The main construction programme begins along the whole route this year.
Crossrail is progressing rapidly, recent milestones include:

Preparatory works underway at all central Crossrail stations on the route.

Procurement for main tunnelling contracts well underway.

Crossrail Visitor Information Centres opened at Tottenham Court Road and Whitechapel.

Site at Aldersbrook in Newham acquired for Underground Construction and Tunnelling Academy.

Government confirms that the route from Maidenhead to Reading and from Abbey Wood to Hoo Junction in Kent have been safeguarded to allow a potential future extension of Crossrail.

About Crossrail

Crossrail will run 118 km from Maidenhead and Heathrow in the west, through new twin-bore 21 km tunnels under central London to Shenfield and Abbey Wood in the east. It will bring an additional 1.5 million people within 60 minutes commuting distance of London's key business districts. When Crossrail opens in 2017 it will increase London's rail-based transport network capacity by 10 per cent, supporting regeneration across the capital, helping to secure London's position as a world leading financial centre, and cutting journey times across the city.

Crossrail will deliver substantial economic benefits for all of London and the South East after the new railway opens in 2017. A study published in February 2009 assessed the key benefits including faster journey times, reduced and public transport congestions, improved productivity and higher earnings. When the results are modelled for just one year - 2026 - the annual economic benefit across all of London's boroughs is estimated at £1.24bn at 2008 prices.
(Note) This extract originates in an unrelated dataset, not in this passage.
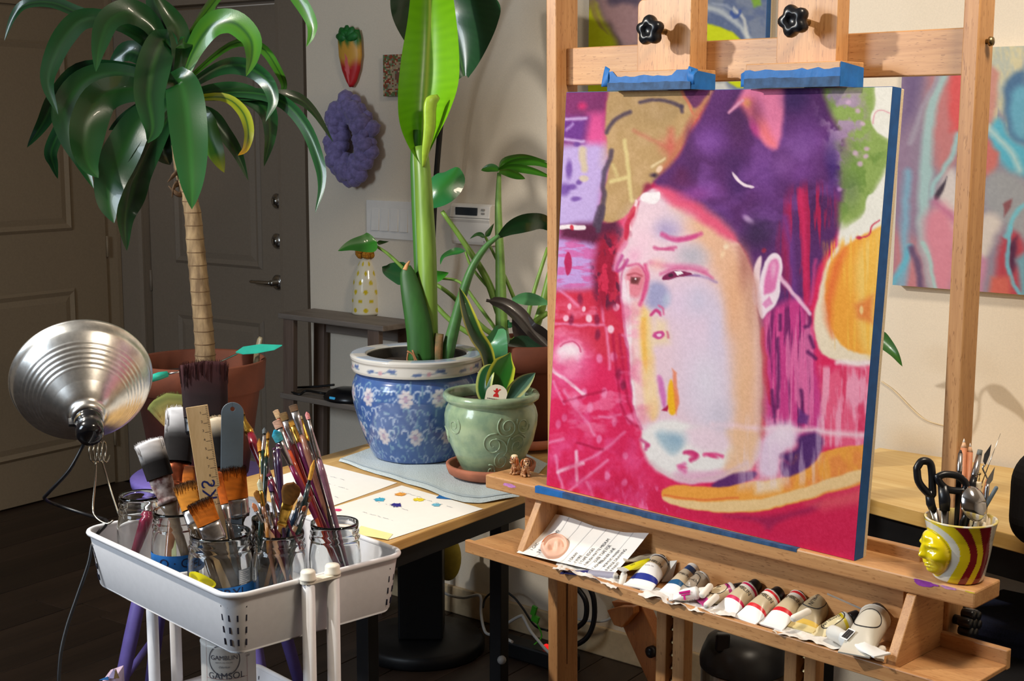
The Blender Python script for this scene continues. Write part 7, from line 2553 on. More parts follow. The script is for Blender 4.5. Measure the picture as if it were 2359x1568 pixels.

Up to 14,000 people will be employed at the peak of construction in 2013/2015, with an estimated further 7000 jobs created indirectly. Crossrail is Europe's largest construction project.

Preparatory works took place throughout 2009. The main construction programming starts in 2010 with tunnelling starting in 2011. Crossrail is scheduled to open for service in 2017.

Crossrail is being delivered by Crossrail Limited (CRL). CRL is a wholly owned subsidiary of Transport for London.

Crossrail is jointly sponsored by Department for Transport and Transport for London.